**Written problem:** Return all of the entries exactly, with nothing added or left out.

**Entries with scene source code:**
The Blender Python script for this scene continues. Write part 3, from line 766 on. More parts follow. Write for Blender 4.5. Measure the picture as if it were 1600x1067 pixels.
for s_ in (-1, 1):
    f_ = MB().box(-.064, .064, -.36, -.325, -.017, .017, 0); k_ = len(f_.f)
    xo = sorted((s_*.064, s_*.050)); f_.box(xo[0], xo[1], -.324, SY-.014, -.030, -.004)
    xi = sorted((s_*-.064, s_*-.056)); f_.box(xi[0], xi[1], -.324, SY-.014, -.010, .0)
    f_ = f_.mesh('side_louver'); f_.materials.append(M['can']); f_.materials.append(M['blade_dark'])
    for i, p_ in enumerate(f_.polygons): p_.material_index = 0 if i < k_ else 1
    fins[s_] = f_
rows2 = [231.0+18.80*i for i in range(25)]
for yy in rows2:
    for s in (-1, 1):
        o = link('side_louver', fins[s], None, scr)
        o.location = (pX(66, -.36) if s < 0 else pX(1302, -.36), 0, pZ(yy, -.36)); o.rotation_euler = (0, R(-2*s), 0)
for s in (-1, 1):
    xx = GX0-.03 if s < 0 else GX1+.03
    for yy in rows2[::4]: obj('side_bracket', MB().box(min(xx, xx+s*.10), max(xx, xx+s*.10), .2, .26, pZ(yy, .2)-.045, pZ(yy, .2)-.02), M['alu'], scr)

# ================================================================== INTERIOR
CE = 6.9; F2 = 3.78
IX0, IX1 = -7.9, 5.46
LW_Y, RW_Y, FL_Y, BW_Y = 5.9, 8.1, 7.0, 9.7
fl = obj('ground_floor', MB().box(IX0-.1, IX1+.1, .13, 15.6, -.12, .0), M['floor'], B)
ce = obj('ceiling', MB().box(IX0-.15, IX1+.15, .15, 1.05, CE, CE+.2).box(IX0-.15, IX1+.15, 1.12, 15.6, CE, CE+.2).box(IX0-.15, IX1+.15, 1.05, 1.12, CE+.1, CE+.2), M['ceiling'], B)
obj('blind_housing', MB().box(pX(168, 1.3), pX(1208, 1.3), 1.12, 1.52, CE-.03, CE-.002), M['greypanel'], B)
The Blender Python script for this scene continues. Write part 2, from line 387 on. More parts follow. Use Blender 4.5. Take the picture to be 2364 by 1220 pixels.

**Exercise solution:**
The Blender Python script for this scene continues. Write part 3, from line 766 on. More parts follow. Write for Blender 4.5. Measure the picture as if it were 1600x1067 pixels.
for s_ in (-1, 1):
    f_ = MB().box(-.064, .064, -.36, -.325, -.017, .017, 0); k_ = len(f_.f)
    xo = sorted((s_*.064, s_*.050)); f_.box(xo[0], xo[1], -.324, SY-.014, -.030, -.004)
    xi = sorted((s_*-.064, s_*-.056)); f_.box(xi[0], xi[1], -.324, SY-.014, -.010, .0)
    f_ = f_.mesh('side_louver'); f_.materials.append(M['can']); f_.materials.append(M['blade_dark'])
    for i, p_ in enumerate(f_.polygons): p_.material_index = 0 if i < k_ else 1
    fins[s_] = f_
rows2 = [231.0+18.80*i for i in range(25)]
for yy in rows2:
    for s in (-1, 1):
        o = link('side_louver', fins[s], None, scr)
        o.location = (pX(66, -.36) if s < 0 else pX(1302, -.36), 0, pZ(yy, -.36)); o.rotation_euler = (0, R(-2*s), 0)
for s in (-1, 1):
    xx = GX0-.03 if s < 0 else GX1+.03
    for yy in rows2[::4]: obj('side_bracket', MB().box(min(xx, xx+s*.10), max(xx, xx+s*.10), .2, .26, pZ(yy, .2)-.045, pZ(yy, .2)-.02), M['alu'], scr)

# ================================================================== INTERIOR
CE = 6.9; F2 = 3.78
IX0, IX1 = -7.9, 5.46
LW_Y, RW_Y, FL_Y, BW_Y = 5.9, 8.1, 7.0, 9.7
fl = obj('ground_floor', MB().box(IX0-.1, IX1+.1, .13, 15.6, -.12, .0), M['floor'], B)
ce = obj('ceiling', MB().box(IX0-.15, IX1+.15, .15, 1.05, CE, CE+.2).box(IX0-.15, IX1+.15, 1.12, 15.6, CE, CE+.2).box(IX0-.15, IX1+.15, 1.05, 1.12, CE+.1, CE+.2), M['ceiling'], B)
obj('blind_housing', MB().box(pX(168, 1.3), pX(1208, 1.3), 1.12, 1.52, CE-.03, CE-.002), M['greypanel'], B)
The Blender Python script for this scene continues. Write part 2, from line 387 on. More parts follow. Use Blender 4.5. Take the picture to be 2364 by 1220 pixels.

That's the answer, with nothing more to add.